With drip or immersion brewing, the coffee grounds absorb and hold about 2 grams of water for every gram of coffee. If you brew with 1:2 coffee:water, all of your brew would remain trapped in the grounds if you rely on gravity for extraction. Slightly more water would yield some beverage. That would produce the maximum achievable concentration for the specific brewing parameters, but it would not be at chemical saturation.

With an espresso process, you can brew at 1:2, or even 1:1, and still get a substantial portion of the extraction out. This is about as concentrated an extraction as you can get. But even at this concentration, the component compounds are not close to saturation. If you let an espresso cool, none of the compounds will precipitate or crystallize out of solution.

However, let's say that you could reach a saturation-level concentration with some hypothetical form of brewing. There would still be no maximum concentration by your definition of not caring about the flavor.
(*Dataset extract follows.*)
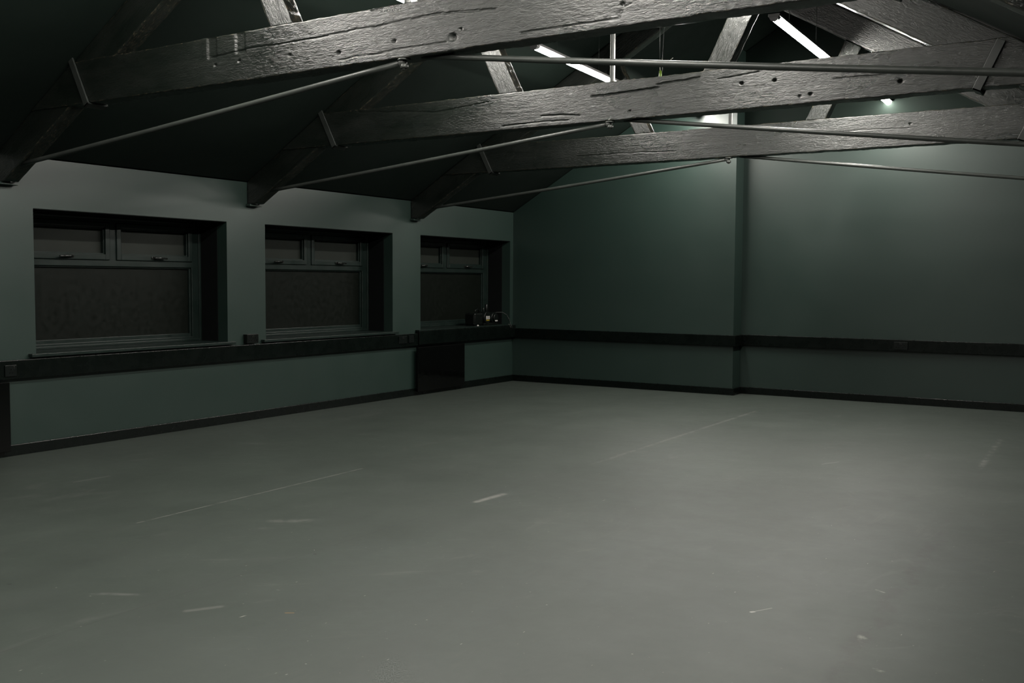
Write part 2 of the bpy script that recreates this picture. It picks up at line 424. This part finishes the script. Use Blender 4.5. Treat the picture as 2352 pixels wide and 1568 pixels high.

The brewing parameters determine how much of each compound goes into solution (that's why you can use them to manipulate the flavor profile). Similarly, the concentration would limit the maximum amount of each compound going into solution. The components are each at different concentrations in the coffee beans, and have different saturation points. So as the brew concentration increased, its flavor profile would change, and you could use that to manipulate the taste.

You would still have a substantial amount of each flavor component, but the ratios between the components would change. It wouldn't be much different than varieties of coffee beans having different flavor profiles because those compounds are present in different ratios.